The other clue is in the panicking letters Sarojini Naidu wrote to Padmaja about what Ruttie was going through: “I know that there was no other solution to her problem. Death was the sole, the supreme compassion for that broken life that had become the
victim of every poison that could destroy the fineness, the nobility, the lucidity, the loveliness of the once radiant spirit.”

Sarojini had been informed by an eyewitness that “poor little Ruttie had died of an over-draught of Veronal”. As noted by Reddy, Jinnah himself was strikingly handsome, a fact which stood him in good stead when he landed in England in 1891, aged 15. His transformation, from an indifferent student to a driven law candidate, shaped his character.

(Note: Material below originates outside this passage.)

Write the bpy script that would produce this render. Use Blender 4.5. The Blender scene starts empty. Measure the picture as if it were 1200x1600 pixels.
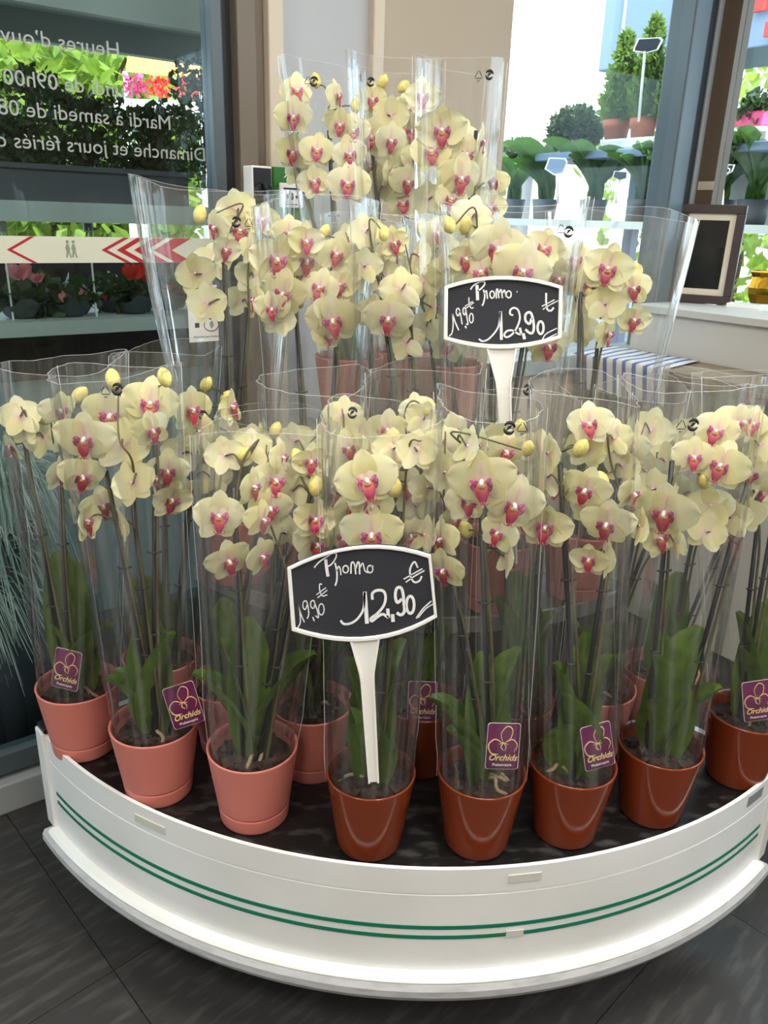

But hard work took him away from normal emotional development. This rubbed off on his marriage with a passionate Ruttie, who couldn’t spend time away from him. He loved her too, but in his own way, financing her extravagant visits to Paris without demur — a single trip cost Rs 50,000 while his grand residence in Bombay, South Court, cost him two lakh rupees. Eventually, Ruttie separated from him, saying she was leaving because she loved him too much. And Jinnah cried “like a child” while burying Ruttie in a Shia graveyard later.

Jinnah’s father was Jinabhai Poonja, his own full name Muhammad Ali Jinabhai Poonja. He dropped Poonja, spelling “Jina” as “Jinnah”; he’d resist changing it to “Janah” to Islamise it. The Shaping of Modern Gujarat: Plurality, Hindutva, and Beyond by Achyut Yagnik and Suchitra Sheth notes Jina was a common name among Muslims settling in Gujarat in the 12th century. In Maneka Gandhi’s The Penguin Book of Hindu Names, a dozen names starting with Jina are identified as of Jain origin. Many Gujarati Muslims in Pakistan (like the Bohras, Khojas and Memons) claim to be from the Lohana Rajput tribe. And being a Lohana — the children of Loh, Ram’s son, after whom Lahore is named — accounted for Jinnah’s good looks.